At college, I once made an entire tombstone out of plaster and carved a set of piano keys into it, painted and distressed it just to take a photograph for a poster about beethoven. What took me about a week would take no time on a computer today but this was 17 years ago…
I’ve also used the back of a old backing tray form the kitchen to create some steampunk textures for a design that had to resemble the industrial, distressed classic Jules Verne nautilus look.
Sounds awesome Mark, If you still have the image… share it!
I had designed some Hopi Kachina dolls in Illustrator and I wanted to use them for a diorama. So I used chamois and heat transfer paper. Chamois does NOT like heat.
Ah… great question… Bees, a lot of bees for a printed magazine 2 years ago ;)
I once tied a tampon on a long piece of string, soaked it in black ink, en smashed it on a large piece of paper for some wonderful splashes.

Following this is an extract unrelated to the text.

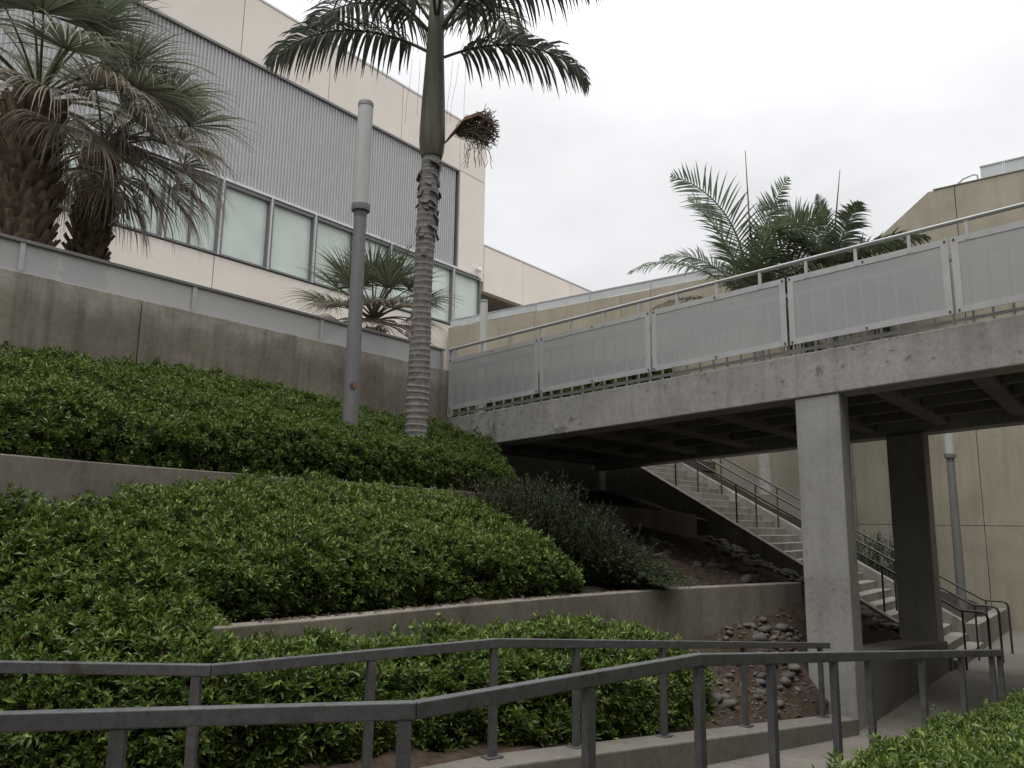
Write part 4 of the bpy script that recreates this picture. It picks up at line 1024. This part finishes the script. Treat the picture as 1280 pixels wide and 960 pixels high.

Also wrote words with it :)
Now that sounds really cool. :-)
Lint roll sheets for a set of noisy/dusty textures :-)
I scooped up some dried geranium pedals that had fallen on my kitchen floor, and scanned them to use as cool overlay texture.
I carved a celtic letterform into a potato to make a potato stamp and then stamped copies of it until the form broke down into a shape I liked for a rock band’s logo.
Carved logos into a pumpkins this past halloween. Both turned out great!